Goal of the exercise =>
Only the lines from the one containing "m = MB(); m.bar((a,B0+.2,z1),(a,BW-.3,z1),.07,.05);" down to the one containing "m.build('web_bars', M['gutter_dull'], o, O)" should be printed, exactly as they stand, ends included.

Collected data =>
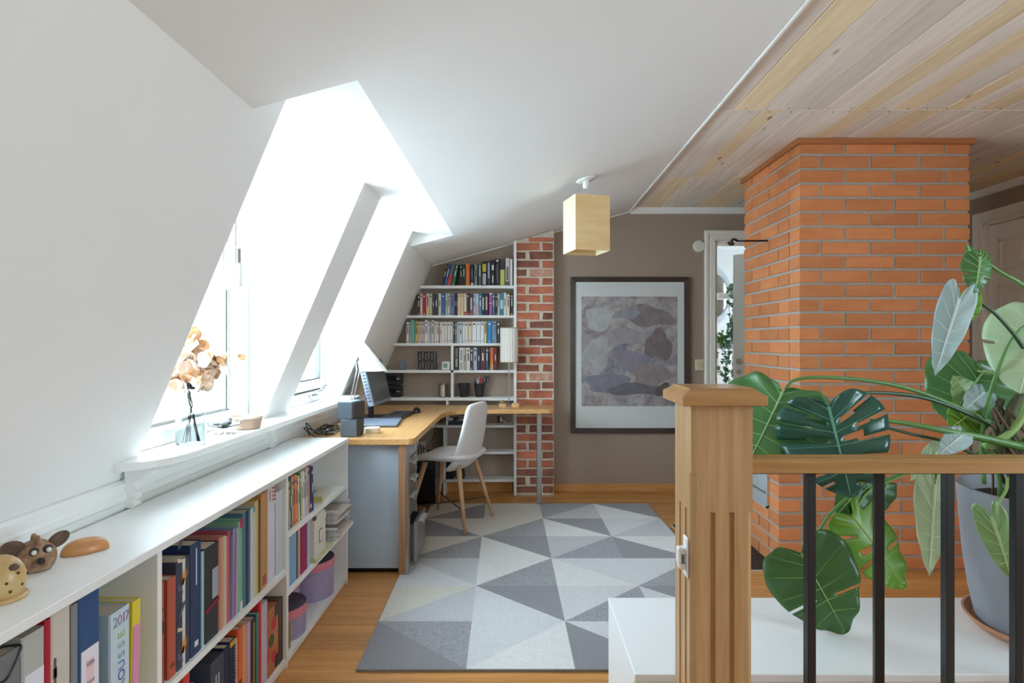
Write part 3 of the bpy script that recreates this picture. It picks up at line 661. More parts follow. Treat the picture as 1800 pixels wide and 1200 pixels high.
row(3, 700, 9.474, [(130, 172, '#e4d8d4'), (178, 203, '#c9c4cf'), (206, 268, '#6fb9a4', 55, 0, []), (275, 328, '#d9b863', 82), (330, 350, '#e0dccf'), (355, 395, '#e6d3d3'), (403, 432, '#d8c2c0'), (437, 485, '#ece7e2', 57), (490, 518, '#dcdcdc'),
    (520, 543, '#c2bccb'), (547, 590, '#ddd8cc', 58), (598, 632, '#e6e2da'), (635, 668, '#e9dcd8'), (672, 690, '#d7a9b0'), (695, 725, '#ece4de'), (728, 772, '#e8e4dd', 88, 0, wm_), (775, 815, '#e7e1da', 88, 0, wm_), (820, 858, '#e6e3de', 88, 0, wm_),
    (862, 905, '#e3dfd8', 88, 0, wm_), (908, 935, '#55555a', 95), (940, 972, '#6d6f74', 95), (975, 1005, '#cfd3d4'), (1008, 1065, '#c9d0d0'), (1070, 1110, '#e8eaea'), (1113, 1160, '#e9e6de', 88, 0, wm_), (1165, 1225, '#e6d3b8', 86, 0, wm_), (1230, 1300, '#eceef0', 86, 0, [(.84, .93, .5, '#5b6a80'), (.08, .14, .3, '#8a8a90')]),
    (1303, 1365, '#eceef1', 86, 0, [(.85, .91, .35, '#5b6a80'), (.08, .14, .3, '#8a8a90')]), (1370, 1425, '#e9edf2', 86, 0, [(.84, .93, .5, '#5b6a80'), (.08, .14, .3, '#8a8a90')]), (1430, 1470, '#e2cfa0', 82, 0, [(.45, .9, .5, '#9a5048')]), (1480, 1560, '#2f93c8', 78), (1565, 1600, '#8fa9c4', 80), (1603, 1635, '#9fb4c8', 78), (1640, 1695, '#4a4c4a', 82)],
    445, 86, 'the third wall shelf', 'books on the third wall shelf')
row(4, 700, 9.474, [(930, 1006, '#4c4a48', 100, 0, [(.15, .5, .35, '#a8a494'), (.6, .95, .35, '#8a7a74')]), (1012, 1085, '#f0efeb', 100, 0, [(a/30+.03, a/30+.03+.018, .5, '#3a3c40') for a in range(27) if a not in (10, 11)]), (1088, 1130, '#b9b4a8', 102), (1132, 1195, '#e8dcd6', 100), (1200, 1245, '#4a4440', 100),
    (1248, 1310, '#b6bfcd', 98), (1315, 1365, '#3c3c42', 98), (1368, 1450, '#5d3540', 98), (1455, 1500, '#56606c', 98), (1503, 1524, '#2f3b3e', 98), (1530, 1585, '#d9843a', 98, 0, [(.5, .95, .9, '#dc7058'), (.0, .25, .9, '#b9a884')]), (1588, 1645, '#7e3a28', 98)],
    475, 100, 'the fourth wall shelf', 'books on the fourth wall shelf')
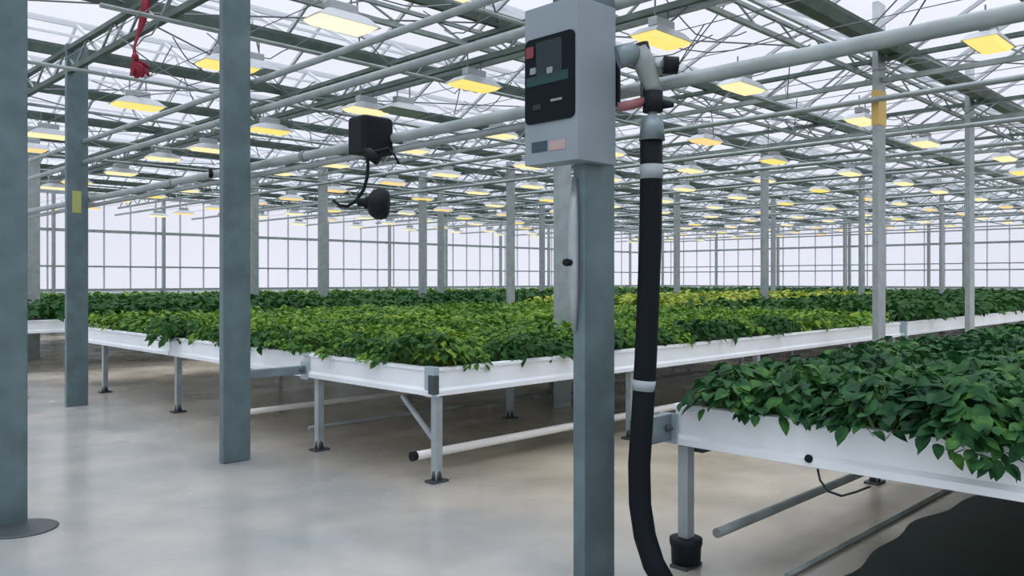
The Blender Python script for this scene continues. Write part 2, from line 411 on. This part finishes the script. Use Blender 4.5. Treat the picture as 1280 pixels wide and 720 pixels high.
# overhead pipes along the near aisle (direction Y) tied to the post row
pipe((3.44,-3,2.477),(3.44,27,2.477),.036,'thick grey overhead pipe passing behind the control box',clamps=12)
pipe((3.47,2.75,2.405),(3.47,27,2.405),.024,'thinner grey pipe running just below the thick overhead pipe')
pipe((3.36,-3,2.91),(3.36,27,2.91),.030,'overhead pipe second above the thick pipe, crossing the upper left')
pipe((3.36,-3,3.16),(3.36,27,3.16),.026,'topmost overhead pipe of the aisle row, leaving through the top edge')
for i, a in enumerate([6.4, 10.33, 13.0, 15.2, 17.7, 20.3, 23, 26, 29, 32, 35, 38]):
    lb = ['grey pipe overhead between first and second truss rows','grey overhead pipe crossing the orange tape of the taped post'][i] if i < 2 else 'thin overhead pipe running across the far bays'
    pipe((a,-5,3.72 if i else 3.95),(a,29.5,3.72 if i else 3.95),.036 if i < 4 else .03, lb, group=None if i < 2 else 'overhead pipes across the far bays', n=8)
for i, b in enumerate([5.3, 7.5, 10.0, 12.4, 14.8, 17.2, 19.6, 22]):
    pipe((2.5,b,3.86),(40.5,b,3.86),.022,'thin overhead pipe running toward the right wall','gutter_dull','overhead pipes running toward the right wall',n=8)
pipe((3.39,7.30,2.44),(3.39,7.30,2.52),.018,'small dark clamp on the overhead pipes beside the tied post','black',name='pipe_clamp',cat='clamp')

# ---------------------------------------------------------------- gutters and trusses
for i, b in enumerate(GUT+[1.6,-.7]):
    lb = {0:'dark green gutter meeting the orange-taped post at upper right',1:'long dark green gutter crossing above the control box'}.get(i, 'dark green roof gutter running toward the right wall')
    o = empty('roof_gutter', (A0, b, 4.2), lb, 'gutter', None if i < 2 else 'roof gutters over the far bays')
    m = MB(); m.prism([(u*(1 if i == 0 else .48), v) for u, v in ((-.14,4.40),(-.13,4.36),(-.07,4.27),(.07,4.27),(.13,4.36),(.14,4.40))], (A0+.1,b,0), (0,1,0), (0,0,1), (1,0,0), AW-A0-.3)
    m.build('gutter_trough', M['gutter'], o, (A0,b,4.2))
    if i in (0, 1, 11):
        # light lattice rail beside the gutter
        bb = b+.5; m = MB(); m.bar((A0+.2,bb,4.18),(AW-.3,bb,4.18),.05,.05); m.bar((A0+.2,bb,4.36),(AW-.3,bb,4.36),.04,.04)
        m.build('rail', M['gutter_dull'], o, (A0,b,4.2))
        m = MB(); x = A0+.2; k = 0
        while x < AW-1: m.bar((x,bb,4.18 if k%2 else 4.36),(x+.45,bb,4.36 if k%2 else 4.18),.018,.018); x += .45; k += 1
        m.build('lattice', M['gutter_dull'], o, (A0,b,4.2))
TR = [3.2, 6.3, 10.5, 14.1, 17.7, 21.3, 24.9, 28.5, 32.1, 35.7, 39.0]
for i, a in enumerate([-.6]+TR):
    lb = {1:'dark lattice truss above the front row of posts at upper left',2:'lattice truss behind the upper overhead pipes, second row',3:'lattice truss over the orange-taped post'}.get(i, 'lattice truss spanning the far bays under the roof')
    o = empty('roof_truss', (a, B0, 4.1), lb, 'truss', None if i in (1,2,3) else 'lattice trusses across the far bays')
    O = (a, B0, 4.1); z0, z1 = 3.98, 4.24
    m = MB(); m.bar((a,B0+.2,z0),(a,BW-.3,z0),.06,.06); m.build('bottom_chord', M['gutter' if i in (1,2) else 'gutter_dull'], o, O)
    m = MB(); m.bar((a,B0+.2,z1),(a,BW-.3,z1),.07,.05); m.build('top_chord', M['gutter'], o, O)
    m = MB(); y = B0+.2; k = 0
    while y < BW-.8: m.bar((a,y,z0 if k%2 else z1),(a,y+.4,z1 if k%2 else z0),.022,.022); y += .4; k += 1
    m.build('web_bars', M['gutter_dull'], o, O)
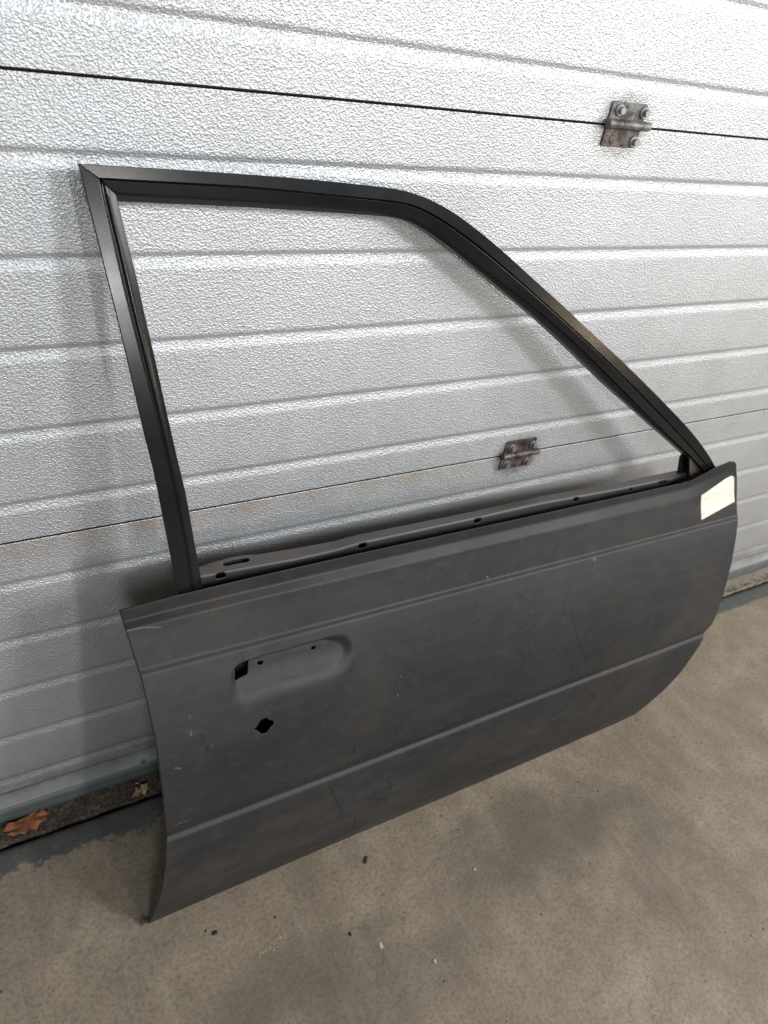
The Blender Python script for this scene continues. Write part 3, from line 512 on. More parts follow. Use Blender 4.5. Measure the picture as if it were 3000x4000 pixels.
def wear(U, V):
    D_ = np.zeros(U.shape); L_ = np.zeros(U.shape)
    for lst, A, wd, amp in ((SC_D, D_, .0018, .95), (SC_L, L_, .0010, .42)):
        for i, p in enumerate(lst):
            k = (U > p[:, 0].min() - .006) & (U < p[:, 0].max() + .006) & (V > p[:, 1].min() - .006) & (V < p[:, 1].max() + .006)
            if not k.any(): continue
            d, _, _ = polydist(U[k], V[k], p, False)
            wv = wd * (.6 + .5 * ((i * 37) % 10) / 10)
            A[k] = np.maximum(A[k], amp * (.55 + .45 * np.sin(U[k] * 1400 + i)) * (1 - smoothstep(wv * .4, wv * 1.3, d)))
    # broad dirty patches along the sill of the door
    S_ = smoothstep(.44, .50, V + .012 * np.sin(U * 23) + .008 * np.sin(U * 61 + 2)) * (1 - .75 * smoothstep(.50, .535, V + .010 * np.sin(U * 17 + 1)))
    S_ = S_ * smoothstep(.35, .6, U)
    rub = .5 * np.exp(-((U - .62) ** 2 / .012 + (V - .13) ** 2 / .0008)) + .35 * np.exp(-((U - .9) ** 2 / .02 + (V - .30) ** 2 / .004))
    return np.stack([D_, L_, np.clip(S_ * .8 + rub, 0, 1), np.ones_like(U)], -1)
s = [0.0]
while s[-1] < 1:
    x = .14 + s[-1] * 1.06
    s.append(s[-1] + (.0009 if .235 < x < .425 else .0019))
s = np.array(s[:-1] + [1.0])
rowsV = [0.0]
while rowsV[-1] < TL[-1]:
    v = rowsV[-1]; rowsV.append(v + (.0010 if .095 < v < .215 else .0012 if (v < .07 or .27 < v < .33) else .0020))
rowsV = np.array(rowsV[:-1] + [TL[-1]])
V = np.repeat(rowsV[:, None], len(s), 1)
XLr = np.interp(rowsV, TL, rxl)[:, None]; XRr = np.interp(rowsV, TL, rxr)[:, None]
U = XLr + (XRr - XLr) * s[None, :]
HOLES = [np.array([[u + (.003 if u > .262 else 0), v] for u, v in [[0.25547,0.10686],[0.25789,0.10507],[0.27086,0.10371],[0.26894,0.11567],[0.26734,0.1238],[0.2528,0.12797]]]), np.array([[0.29281,0.11447],[0.29208,0.1158],[0.2904,0.11673],[0.28824,0.117],[0.28617,0.11654],[0.28474,0.11548],[0.28434,0.11411],[0.28507,0.11278],[0.28673,0.11186],[0.28889,0.11158],[0.29096,0.11203],[0.2924,0.11309]]), np.array([[0.36732,0.11368],[0.3667,0.11491],[0.36527,0.11582],[0.36341,0.11618],[0.36162,0.11588],[0.36039,0.11502],[0.36003,0.11381],[0.36065,0.11259],[0.36208,0.11168],[0.36393,0.11132],[0.36572,0.11161],[0.36696,0.11248]]), np.array([[0.2696,0.19925],[0.27286,0.19803],[0.27574,0.19349],[0.27918,0.18983],[0.28305,0.18909],[0.28746,0.18992],[0.28939,0.19337],[0.2957,0.19697],[0.29531,0.20247],[0.29155,0.20468],[0.28877,0.20799],[0.28603,0.21088],[0.28341,0.21179],[0.27708,0.21047],[0.27661,0.20785],[0.27301,0.20439],[0.27168,0.20179],[0.26941,0.20168]])]
skin = pd(grid_surface('outer_skin', U, V, surf, HOLES, M['primer'], None, .0012, wear, sharp=50))

# folded hem round the skin: narrow return flange behind the edge
def hem():
    V_ = []; F = []
    edge = [(xl, v) for v, xl in zip(rowsV[::4], XLr[::4, 0])]
    bot = [(x, TL[-1]) for x in np.linspace(XLr[-1, 0], XRr[-1, 0], 90)]
    right = [(xr, v) for v, xr in zip(rowsV[::-4], XRr[::-4, 0])]
    path = edge + bot[1:] + right[1:]
    c = np.array([.65, .25])
    for (x, v) in path:
        if x < .2: dx, dv = .009, 0
        elif v > TL[-1] - 1e-4: dx, dv = 0, -.009
        else: dx, dv = -.009, (-.004 if v > .3 else 0)
        a = surf(np.array([x]), np.array([v]), -.0013)[0]; b = surf(np.array([x]), np.array([v]), -.0032)[0]
        e = surf(np.array([x + dx]), np.array([v + dv]), -.0032)[0]
        V_ += [a, b, e]
    for i in range(len(path) - 1):
        for k in (0, 1): F.append((i * 3 + k, i * 3 + k + 1, (i + 1) * 3 + k + 1, (i + 1) * 3 + k))
    return pd(mesh_obj('hem_flange', V_, F, M['inner']))
hem()

bm = bmesh.new(); cp = surf(np.array([XLr[-1, 0] + .001]), np.array([TL[-1]]))[0]
box(bm, (cp[0] - .0055, cp[1] + .004, .0035), (.011, .002, .006), Matrix.Rotation(.3, 4, 'Z')); box(bm, (cp[0] - .008, cp[1] + .004, .0075), (.004, .0018, .008), Matrix.Rotation(.1, 4, 'Y'))
pd(bm_obj('hem_tab', bm, M['inner'], bevel=.0004))
# paper label
lab = np.array([[1.13085,0.02857],[1.22136,0.01859],[1.22866,0.05218],[1.13713,0.07152]])
a_ = np.linspace(0, 1, 24)
A, B = np.meshgrid(a_, a_, indexing='ij')
LU = (lab[0, 0] * (1 - A) + lab[1, 0] * A) * (1 - B) + (lab[3, 0] * (1 - A) + lab[2, 0] * A) * B
LV = (lab[0, 1] * (1 - A) + lab[1, 1] * A) * (1 - B) + (lab[3, 1] * (1 - A) + lab[2, 1] * A) * B
Pl = surf(LU, LV, .0005); Pl[..., 1] -= .0006 * np.clip(A - .9, 0, 1) * 10
idx = np.arange(576).reshape(24, 24)
Fl = np.stack([idx[:-1, :-1], idx[:-1, 1:], idx[1:, 1:], idx[1:, :-1]], -1).reshape(-1, 4)
lo = mesh_obj('paper_label', Pl.reshape(-1, 3), Fl, M['label']); pd(lo)
sm_ = lo.modifiers.new('thickness', 'SOLIDIFY'); sm_.thickness = .0002; sm_.offset = 1
lo['label'] = 'cream paper label with faint grey print'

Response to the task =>
    m = MB(); m.bar((a,B0+.2,z1),(a,BW-.3,z1),.07,.05); m.build('top_chord', M['gutter'], o, O)
    m = MB(); y = B0+.2; k = 0
    while y < BW-.8: m.bar((a,y,z0 if k%2 else z1),(a,y+.4,z1 if k%2 else z0),.022,.022); y += .4; k += 1
    m.build('web_bars', M['gutter_dull'], o, O)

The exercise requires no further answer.